Con el Melville de Chaqueta blanca o Benito Cereno y con el Conrad de Lord Jim al fondo, Los náufragos del Wager, subtitulada Historia de un naufragio, un motín y un asesinato, es una potente y ágil narración que -a medio camino entre la historia y la literatura, entre la peripecia de la novela de náufragos y la contextualización de la crónica histórica- va mucho más allá del relato de aquella trágica bajada a los infiernos del naufragio y el motín para adentrarse en una indagación sobre la condición humana y la supervivencia en condiciones extremas, sobre la ocultación de la verdad y la construcción de una versión alternativa de la realidad por parte de quienes escriben la verdad oficial.
Por eso afirma David Grann que “es imposible eludir los discordantes, y a veces antagónicos, puntos de vista de quienes participaron.
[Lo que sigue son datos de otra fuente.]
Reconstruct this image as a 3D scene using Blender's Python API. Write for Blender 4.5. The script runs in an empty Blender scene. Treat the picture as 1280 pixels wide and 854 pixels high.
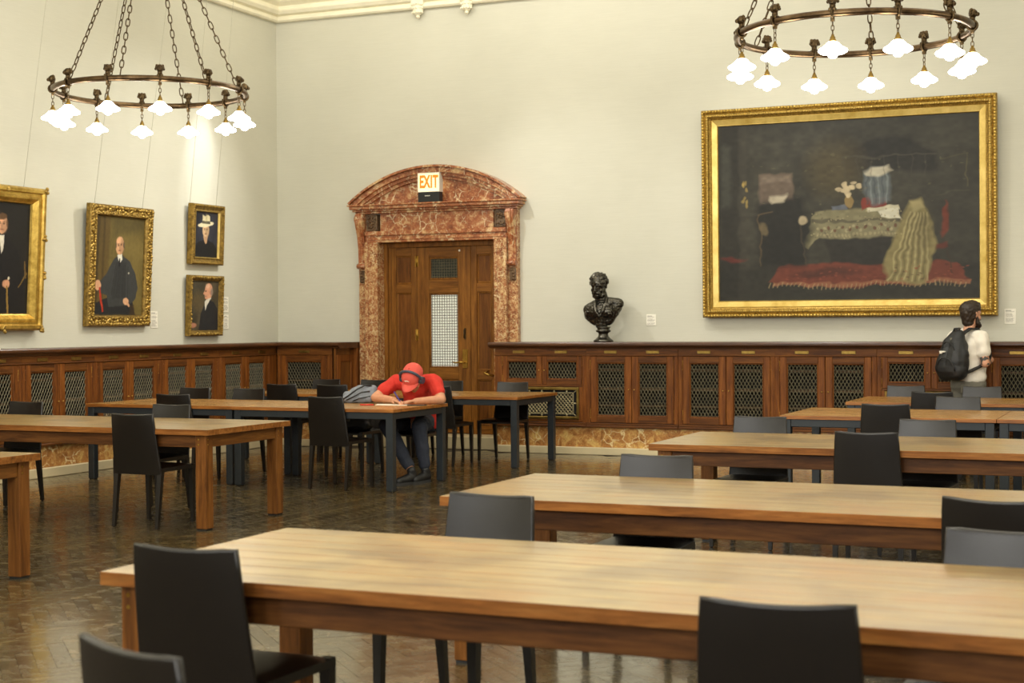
import bpy, math, random
import numpy as np
from mathutils import Vector, Matrix, noise as mnoise

random.seed(7)
RNG = np.random.default_rng(7)
R = math.radians
scene = bpy.context.scene
COL = scene.collection

# ------------------------------------------------------------------ room size (metres)
XL = -10.569          # plane of the left wall
YB = 16.890           # plane of the back wall
XR, YF, ZC = 6.0, -7.0, 6.75
YCAB = YB - 0.52      # front of the back-wall bookcases
XCAB = XL + 0.28      # front of the left-wall bookcases
ZCOR = 5.375          # underside of the cornice


# ------------------------------------------------------------------ camera
cam = bpy.data.cameras.new('camera')
cam_ob = bpy.data.objects.new('camera', cam)
COL.objects.link(cam_ob)
cam.sensor_width = 36.0
cam.lens = 36.0 * 1912.13 / 1280.0
cam.clip_end = 200
cam_ob.matrix_world = (Matrix.Translation((0, 0, 1.5)) @ Matrix.Rotation(0.4075983, 4, 'Z')
                       @ Matrix.Rotation(math.pi / 2 - 0.0116569, 4, 'X') @ Matrix.Rotation(-0.0060114, 4, 'Z'))
cam.dof.use_dof = True
cam.dof.focus_distance = 11.5
cam.dof.aperture_fstop = 4.0
scene.camera = cam_ob

# ------------------------------------------------------------------ world, lights, exposure
scene.view_settings.view_transform = 'Standard'
scene.view_settings.look = 'None'
scene.view_settings.gamma = 1.0
scene.view_settings.exposure = 0.16
scene.view_settings.use_curve_mapping = False
world = bpy.data.worlds.new('world')
scene.world = world
world.use_nodes = True
world.node_tree.nodes['Background'].inputs[0].default_value = (0.02, 0.02, 0.025, 1)
world.node_tree.nodes['Background'].inputs[1].default_value = 1.0

LAMP_SHADE_STRENGTH = 17.0


def area(name, loc, target, sx, sy, power, color):
    l = bpy.data.lights.new(name, 'AREA')
    l.shape = 'RECTANGLE'
    l.size, l.size_y = sx, sy
    l.energy = power
    l.color = color
    o = bpy.data.objects.new(name, l)
    COL.objects.link(o)
    o.location = loc
    o.rotation_euler = (Vector(target) - Vector(loc)).to_track_quat('-Z', 'Y').to_euler()
    return o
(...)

Por ello, en lugar de suavizar las diferencias o de matizar las ya matizadas pruebas, he intentado presentar todos los aspectos y dejar que sea el lector quien aporte el veredicto final: el juicio de la historia.”
Tras el cuerpo del texto con el relato completo y plural de los hechos y antes de un espléndido apéndice de ilustraciones, Grann incorpora un amplio apéndice de notas que contienen comentarios pormenorizados sobre la base real documentada de las referencias y episodios de cada capítulo: desde los archivos judiciales a la correspondencia, desde los libros de registro del Almirantazgo a los cuadernos de bitácora o a los testimonios que escribieron algunos de los supervivientes.
Alguna de esas notas es tan sarcástica como la que comenta este párrafo:
Situado ahora en el ápice, muy por encima de todo el ajetreo en las cubiertas del barco, Byron pudo ver el resto de las naves de la escuadra. Y, más allá, el mar: una inmensidad de agua en la que se veía ya dispuesto a escribir su propia historia.
Este es el comentario: “Situado ahora: Tras muchos intentos de trepar por el palo mayor, Byron escribiría con toda su flema que subió «de un tirón».”
Ese John Byron, abuelo del poeta, es un personaje central en la obra. Aristócrata deslumbrado por la mística del mar, era entonces un entusiasta guardiamarina adolescente de 16 años que se había alistado como voluntario en la Armada y trepaba por palos mayores y mástiles de 30 metros hasta la verga de juanete desde donde veía ese amplio panorama marítimo y naval. Dejó su versión de los hechos en un escrito que tituló Narración del honorable John Byron […] incluyendo un relato de las tribulaciones sufridas por él y sus compañeros en la costa de la Patagonia, desde el año de 1740 hasta su llegada a Inglaterra en 1746, que es una de las principales fuentes documentales de esta perturbadora obra, rematada con este párrafo:
Igual que las personas modifican los hechos para servir a sus propios intereses -corrigiendo, borrando, embelleciendo-, también las naciones lo hacen. Después de tanto relato conflictivo y deprimente sobre la pérdida del Wager, y después de tanta muerte y tanta destrucción, el imperio había hallado por fin su mítico cuento del mar.